A percepção de que “o mundo estava louco” não durou muito, também. Nada inerente à degradação civilizacional jamais fora acidental; tudo sempre foi meticulosamente planejado por intelectuais que acreditam piamente que “serão capazes de persuadir as massas a aceitarem seu domínio, que então será inteiramente desprovido de uma base coercitiva”, apenas por meio da educação, das modificações subversivas no código penal e na Constituição Federal, e na propaganda midiática ostensiva. Realmente acreditam ser capazes de derrubar todas as bases civilizacionais tradicionais, e instaurar o “novo normal”, seja lá o que isso for. Provavelmente as “proposições religiosas (na expressão cunhada por Raymond Aron, ‘religiões políticas’ ou ‘religiões seculares’) que […] trazem consigo, inerentemente, o altíssimo risco do desenvolvimento de projetos messiânicos que, na realidade, não passam de experiências totalitárias de poder”, como citou Tiago Pavinatto no excelente e elucidativo “Da Silva: A Grande Fake News da Esquerda”, uma realidade na qual a palavra de alguma casta política é mais valiosa do que a palavra de Deus.
Diante desta percepção, passa a fazer sentido: Nosso Senhor Jesus Cristo teve respeito pela vida alheia… Pode-se dizer o mesmo de políticos sedentos por poder?
Foi então que, com Olavo de Carvalho aprendi que o verdadeiro intelectual deve “alcançar, na máxima medida possível num dado momento histórico, a unidade do conhecimento na unidade da consciência e vice-versa”, e não se conformar com as asneiras de uma elite política revolucionária qualquer, cujo propósito, como disse René Guénon, “não é o desejo de alcançar conhecimento da verdade, mas provar que está certa apesar da oposição”, e que busca “manter um povo de mentalidade estreita confirmado na sua ilusão materialista por uma filosofia mesquinha”, com também escreveu Olavo.

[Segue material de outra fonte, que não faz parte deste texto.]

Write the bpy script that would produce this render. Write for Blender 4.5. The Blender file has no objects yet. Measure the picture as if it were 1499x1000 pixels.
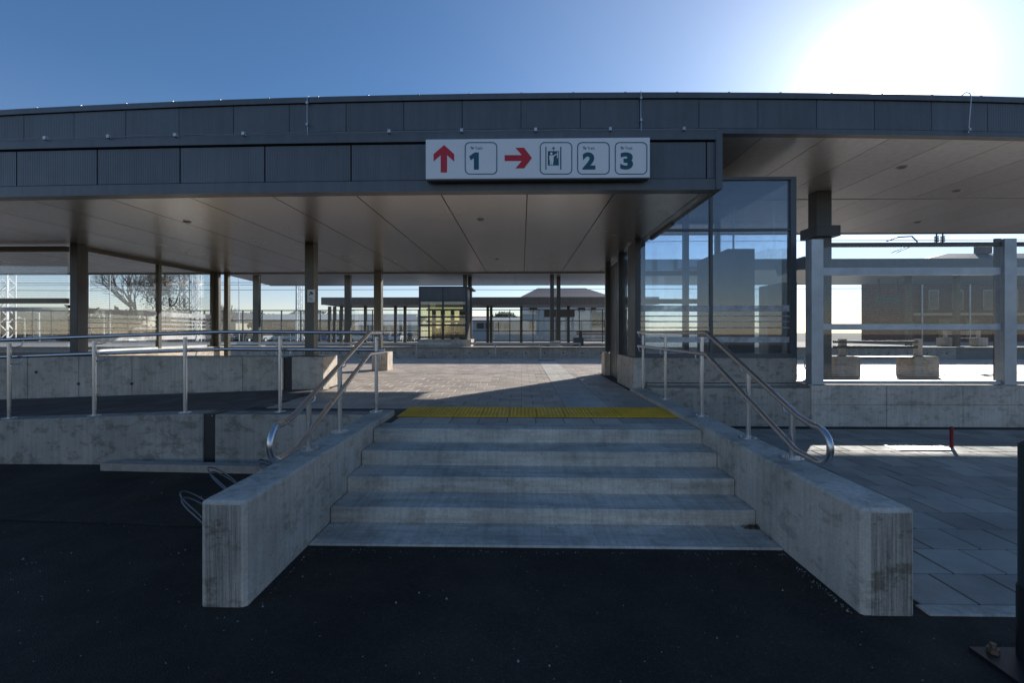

Finalmente, dei-me conta, graças a Michael Oakeshott, de que nosso tempo, pautado pelo egoísmo e pela sede de dominação política, tem como “características dominantes do nosso meio o desperdício, a frustração, a dispersão de energia humana, a falta não apenas de um objetivo premeditado, mas, também, de uma direção discernível”, onde reina a confusão que por tanto tempo me assolou. Deixei de ser de Esquerda ao perceber que a confusão é o estado natural de seus simpatizantes, e eu cansei de me sentir sempre confuso.
Referências:
PONDÉ, Luiz Felipe. Guia Politicamente Incorreto da Filosofia. São Paulo: Leya, 2012. (Pg. 63)
AGOSTINHO, Santo. Confissões. São Paulo: Editora Nova Cultura Ltda, 1999. (Pg. 259)
KING JR., Martin Luther. Stride Toward Freedom: The Montgomery Story. New York: Harper and Row, 1958. (Pg. 202)
HILL, Christopher. O Mundo de Ponta-Cabeça. São Paulo: Companhia das Letras, 1987. (Pg. 248)
SCHUON, Frithjof. O Homem no Universo. São Paulo: Editora Perspectiva, 2001. (Pgs. 155, 156)
ARENDT, Hannah. As Origens do Totalitarismo. São Paulo : Companhia das Letras, 1990. (Pg. 424)
FRANKL, Viktor E.. Em Busca de Sentido. São Leopoldo: Editora Sinodal, 1987. (Pg. 27)
PAVINATTO, Tiago. Da Silva: A Grande Fake News da Esquerda. São Paulo: Editora Almedina Brasil, 2023. (Pgs. 27, 28)
CARVALHO, Olavo de. A Filosofia e Seu Inverso. Campinas: Vide Editorial, 2012. (Pg. 63)
GUÉNON, René. The Crisis of the Modern World. New York: Sophia Perennis, 2001. (Pg. 66)
CARVALHO, Olavo de. O Mínimo que Você Precisa Saber Para Não Ser Um Idiota. Rio de Janeiro: Editora Record, 2013. (Pg. 65)
OAKESHOTT, Michael. Ser Conservador y Otros Ensayos Scépticos. Madrid: Alianza Editorial, 2017. (Pg. 20)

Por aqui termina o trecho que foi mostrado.